(Scene script records)
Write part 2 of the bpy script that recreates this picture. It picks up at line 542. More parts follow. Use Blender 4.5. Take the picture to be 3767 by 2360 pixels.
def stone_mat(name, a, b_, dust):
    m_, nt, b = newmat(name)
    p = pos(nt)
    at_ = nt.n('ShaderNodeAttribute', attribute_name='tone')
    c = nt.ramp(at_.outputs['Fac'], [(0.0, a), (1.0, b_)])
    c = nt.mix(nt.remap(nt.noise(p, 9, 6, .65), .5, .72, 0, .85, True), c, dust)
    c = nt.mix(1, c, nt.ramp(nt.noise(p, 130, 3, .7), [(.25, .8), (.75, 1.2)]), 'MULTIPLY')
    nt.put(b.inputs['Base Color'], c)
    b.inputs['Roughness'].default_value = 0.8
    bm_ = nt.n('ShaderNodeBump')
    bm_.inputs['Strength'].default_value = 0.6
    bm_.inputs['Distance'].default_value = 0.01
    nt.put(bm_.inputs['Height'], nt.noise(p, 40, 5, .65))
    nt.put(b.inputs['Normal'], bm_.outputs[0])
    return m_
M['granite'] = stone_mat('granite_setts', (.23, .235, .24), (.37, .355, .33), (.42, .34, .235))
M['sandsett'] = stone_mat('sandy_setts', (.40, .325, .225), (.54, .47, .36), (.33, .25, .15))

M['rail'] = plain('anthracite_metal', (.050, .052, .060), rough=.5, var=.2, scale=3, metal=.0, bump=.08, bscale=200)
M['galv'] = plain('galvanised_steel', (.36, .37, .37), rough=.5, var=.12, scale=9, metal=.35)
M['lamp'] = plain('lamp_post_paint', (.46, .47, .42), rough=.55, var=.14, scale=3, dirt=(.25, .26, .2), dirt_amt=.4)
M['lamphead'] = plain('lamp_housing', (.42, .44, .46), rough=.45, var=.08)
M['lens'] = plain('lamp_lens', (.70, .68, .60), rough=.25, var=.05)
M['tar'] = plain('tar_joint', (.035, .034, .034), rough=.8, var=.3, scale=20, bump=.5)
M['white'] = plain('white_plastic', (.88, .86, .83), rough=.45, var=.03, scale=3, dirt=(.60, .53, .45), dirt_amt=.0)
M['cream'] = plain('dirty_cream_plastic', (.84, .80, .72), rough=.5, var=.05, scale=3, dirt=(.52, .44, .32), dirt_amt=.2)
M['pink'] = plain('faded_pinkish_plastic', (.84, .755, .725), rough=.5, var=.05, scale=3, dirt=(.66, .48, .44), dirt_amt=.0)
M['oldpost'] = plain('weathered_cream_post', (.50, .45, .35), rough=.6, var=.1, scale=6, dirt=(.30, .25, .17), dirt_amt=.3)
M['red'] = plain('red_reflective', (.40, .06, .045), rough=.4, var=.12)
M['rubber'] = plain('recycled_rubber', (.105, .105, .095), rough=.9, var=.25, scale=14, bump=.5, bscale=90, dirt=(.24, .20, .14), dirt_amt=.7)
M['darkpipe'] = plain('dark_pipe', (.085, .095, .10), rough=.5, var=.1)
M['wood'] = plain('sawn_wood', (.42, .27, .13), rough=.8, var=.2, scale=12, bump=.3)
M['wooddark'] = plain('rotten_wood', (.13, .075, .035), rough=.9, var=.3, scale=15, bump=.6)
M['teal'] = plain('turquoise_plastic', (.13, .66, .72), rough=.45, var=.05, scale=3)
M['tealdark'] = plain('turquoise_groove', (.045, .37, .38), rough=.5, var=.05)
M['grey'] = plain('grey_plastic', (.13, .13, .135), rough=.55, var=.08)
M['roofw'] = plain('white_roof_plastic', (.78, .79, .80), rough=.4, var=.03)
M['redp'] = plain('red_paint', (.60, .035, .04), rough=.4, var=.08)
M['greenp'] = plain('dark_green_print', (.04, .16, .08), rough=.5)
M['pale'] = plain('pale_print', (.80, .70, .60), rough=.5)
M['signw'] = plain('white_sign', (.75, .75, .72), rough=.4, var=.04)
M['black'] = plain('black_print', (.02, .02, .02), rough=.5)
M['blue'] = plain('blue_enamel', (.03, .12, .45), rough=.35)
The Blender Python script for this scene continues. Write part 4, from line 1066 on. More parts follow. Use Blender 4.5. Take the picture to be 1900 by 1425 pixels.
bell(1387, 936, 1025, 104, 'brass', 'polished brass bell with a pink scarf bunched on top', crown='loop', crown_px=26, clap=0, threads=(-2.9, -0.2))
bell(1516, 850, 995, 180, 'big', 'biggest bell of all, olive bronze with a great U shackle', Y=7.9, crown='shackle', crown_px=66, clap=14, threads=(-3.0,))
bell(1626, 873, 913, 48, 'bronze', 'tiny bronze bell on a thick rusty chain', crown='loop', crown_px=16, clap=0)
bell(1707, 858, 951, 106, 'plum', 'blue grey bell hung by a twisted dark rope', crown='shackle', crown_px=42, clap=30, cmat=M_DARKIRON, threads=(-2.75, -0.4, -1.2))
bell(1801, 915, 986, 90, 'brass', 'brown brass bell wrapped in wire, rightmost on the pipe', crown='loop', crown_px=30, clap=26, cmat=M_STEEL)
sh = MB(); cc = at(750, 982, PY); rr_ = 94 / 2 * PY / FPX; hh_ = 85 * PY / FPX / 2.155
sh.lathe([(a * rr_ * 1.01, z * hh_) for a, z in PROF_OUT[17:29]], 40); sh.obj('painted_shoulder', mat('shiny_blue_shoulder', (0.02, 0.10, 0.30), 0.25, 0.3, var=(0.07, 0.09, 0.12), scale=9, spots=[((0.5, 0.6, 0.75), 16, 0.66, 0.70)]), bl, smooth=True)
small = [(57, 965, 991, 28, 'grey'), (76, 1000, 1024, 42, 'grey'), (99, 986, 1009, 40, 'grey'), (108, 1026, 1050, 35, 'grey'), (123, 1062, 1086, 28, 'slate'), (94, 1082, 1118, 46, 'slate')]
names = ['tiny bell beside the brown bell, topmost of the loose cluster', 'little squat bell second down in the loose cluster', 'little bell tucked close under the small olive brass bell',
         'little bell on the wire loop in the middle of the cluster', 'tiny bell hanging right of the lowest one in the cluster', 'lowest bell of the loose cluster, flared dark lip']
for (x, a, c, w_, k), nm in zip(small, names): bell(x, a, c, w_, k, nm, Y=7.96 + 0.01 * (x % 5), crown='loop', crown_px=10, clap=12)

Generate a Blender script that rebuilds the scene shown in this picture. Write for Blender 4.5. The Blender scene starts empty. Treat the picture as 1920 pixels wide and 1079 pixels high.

(PROMPT):
Give back each line above precisely as it stands.

(RESULT FOR THIS TASK):
Write part 2 of the bpy script that recreates this picture. It picks up at line 542. More parts follow. Use Blender 4.5. Take the picture to be 3767 by 2360 pixels.
def stone_mat(name, a, b_, dust):
    m_, nt, b = newmat(name)
    p = pos(nt)
    at_ = nt.n('ShaderNodeAttribute', attribute_name='tone')
    c = nt.ramp(at_.outputs['Fac'], [(0.0, a), (1.0, b_)])
    c = nt.mix(nt.remap(nt.noise(p, 9, 6, .65), .5, .72, 0, .85, True), c, dust)
    c = nt.mix(1, c, nt.ramp(nt.noise(p, 130, 3, .7), [(.25, .8), (.75, 1.2)]), 'MULTIPLY')
    nt.put(b.inputs['Base Color'], c)
    b.inputs['Roughness'].default_value = 0.8
    bm_ = nt.n('ShaderNodeBump')
    bm_.inputs['Strength'].default_value = 0.6
    bm_.inputs['Distance'].default_value = 0.01
    nt.put(bm_.inputs['Height'], nt.noise(p, 40, 5, .65))
    nt.put(b.inputs['Normal'], bm_.outputs[0])
    return m_
M['granite'] = stone_mat('granite_setts', (.23, .235, .24), (.37, .355, .33), (.42, .34, .235))
M['sandsett'] = stone_mat('sandy_setts', (.40, .325, .225), (.54, .47, .36), (.33, .25, .15))

M['rail'] = plain('anthracite_metal', (.050, .052, .060), rough=.5, var=.2, scale=3, metal=.0, bump=.08, bscale=200)
M['galv'] = plain('galvanised_steel', (.36, .37, .37), rough=.5, var=.12, scale=9, metal=.35)
M['lamp'] = plain('lamp_post_paint', (.46, .47, .42), rough=.55, var=.14, scale=3, dirt=(.25, .26, .2), dirt_amt=.4)
M['lamphead'] = plain('lamp_housing', (.42, .44, .46), rough=.45, var=.08)
M['lens'] = plain('lamp_lens', (.70, .68, .60), rough=.25, var=.05)
M['tar'] = plain('tar_joint', (.035, .034, .034), rough=.8, var=.3, scale=20, bump=.5)
M['white'] = plain('white_plastic', (.88, .86, .83), rough=.45, var=.03, scale=3, dirt=(.60, .53, .45), dirt_amt=.0)
M['cream'] = plain('dirty_cream_plastic', (.84, .80, .72), rough=.5, var=.05, scale=3, dirt=(.52, .44, .32), dirt_amt=.2)
M['pink'] = plain('faded_pinkish_plastic', (.84, .755, .725), rough=.5, var=.05, scale=3, dirt=(.66, .48, .44), dirt_amt=.0)
M['oldpost'] = plain('weathered_cream_post', (.50, .45, .35), rough=.6, var=.1, scale=6, dirt=(.30, .25, .17), dirt_amt=.3)
M['red'] = plain('red_reflective', (.40, .06, .045), rough=.4, var=.12)
M['rubber'] = plain('recycled_rubber', (.105, .105, .095), rough=.9, var=.25, scale=14, bump=.5, bscale=90, dirt=(.24, .20, .14), dirt_amt=.7)
M['darkpipe'] = plain('dark_pipe', (.085, .095, .10), rough=.5, var=.1)
M['wood'] = plain('sawn_wood', (.42, .27, .13), rough=.8, var=.2, scale=12, bump=.3)
M['wooddark'] = plain('rotten_wood', (.13, .075, .035), rough=.9, var=.3, scale=15, bump=.6)
M['teal'] = plain('turquoise_plastic', (.13, .66, .72), rough=.45, var=.05, scale=3)
M['tealdark'] = plain('turquoise_groove', (.045, .37, .38), rough=.5, var=.05)
M['grey'] = plain('grey_plastic', (.13, .13, .135), rough=.55, var=.08)
M['roofw'] = plain('white_roof_plastic', (.78, .79, .80), rough=.4, var=.03)
M['redp'] = plain('red_paint', (.60, .035, .04), rough=.4, var=.08)
M['greenp'] = plain('dark_green_print', (.04, .16, .08), rough=.5)
M['pale'] = plain('pale_print', (.80, .70, .60), rough=.5)
M['signw'] = plain('white_sign', (.75, .75, .72), rough=.4, var=.04)
M['black'] = plain('black_print', (.02, .02, .02), rough=.5)
M['blue'] = plain('blue_enamel', (.03, .12, .45), rough=.35)
The Blender Python script for this scene continues. Write part 4, from line 1066 on. More parts follow. Use Blender 4.5. Take the picture to be 1900 by 1425 pixels.
bell(1387, 936, 1025, 104, 'brass', 'polished brass bell with a pink scarf bunched on top', crown='loop', crown_px=26, clap=0, threads=(-2.9, -0.2))
bell(1516, 850, 995, 180, 'big', 'biggest bell of all, olive bronze with a great U shackle', Y=7.9, crown='shackle', crown_px=66, clap=14, threads=(-3.0,))
bell(1626, 873, 913, 48, 'bronze', 'tiny bronze bell on a thick rusty chain', crown='loop', crown_px=16, clap=0)
bell(1707, 858, 951, 106, 'plum', 'blue grey bell hung by a twisted dark rope', crown='shackle', crown_px=42, clap=30, cmat=M_DARKIRON, threads=(-2.75, -0.4, -1.2))
bell(1801, 915, 986, 90, 'brass', 'brown brass bell wrapped in wire, rightmost on the pipe', crown='loop', crown_px=30, clap=26, cmat=M_STEEL)
sh = MB(); cc = at(750, 982, PY); rr_ = 94 / 2 * PY / FPX; hh_ = 85 * PY / FPX / 2.155
sh.lathe([(a * rr_ * 1.01, z * hh_) for a, z in PROF_OUT[17:29]], 40); sh.obj('painted_shoulder', mat('shiny_blue_shoulder', (0.02, 0.10, 0.30), 0.25, 0.3, var=(0.07, 0.09, 0.12), scale=9, spots=[((0.5, 0.6, 0.75), 16, 0.66, 0.70)]), bl, smooth=True)
small = [(57, 965, 991, 28, 'grey'), (76, 1000, 1024, 42, 'grey'), (99, 986, 1009, 40, 'grey'), (108, 1026, 1050, 35, 'grey'), (123, 1062, 1086, 28, 'slate'), (94, 1082, 1118, 46, 'slate')]
names = ['tiny bell beside the brown bell, topmost of the loose cluster', 'little squat bell second down in the loose cluster', 'little bell tucked close under the small olive brass bell',
         'little bell on the wire loop in the middle of the cluster', 'tiny bell hanging right of the lowest one in the cluster', 'lowest bell of the loose cluster, flared dark lip']
for (x, a, c, w_, k), nm in zip(small, names): bell(x, a, c, w_, k, nm, Y=7.96 + 0.01 * (x % 5), crown='loop', crown_px=10, clap=12)

Generate a Blender script that rebuilds the scene shown in this picture. Write for Blender 4.5. The Blender scene starts empty. Treat the picture as 1920 pixels wide and 1079 pixels high.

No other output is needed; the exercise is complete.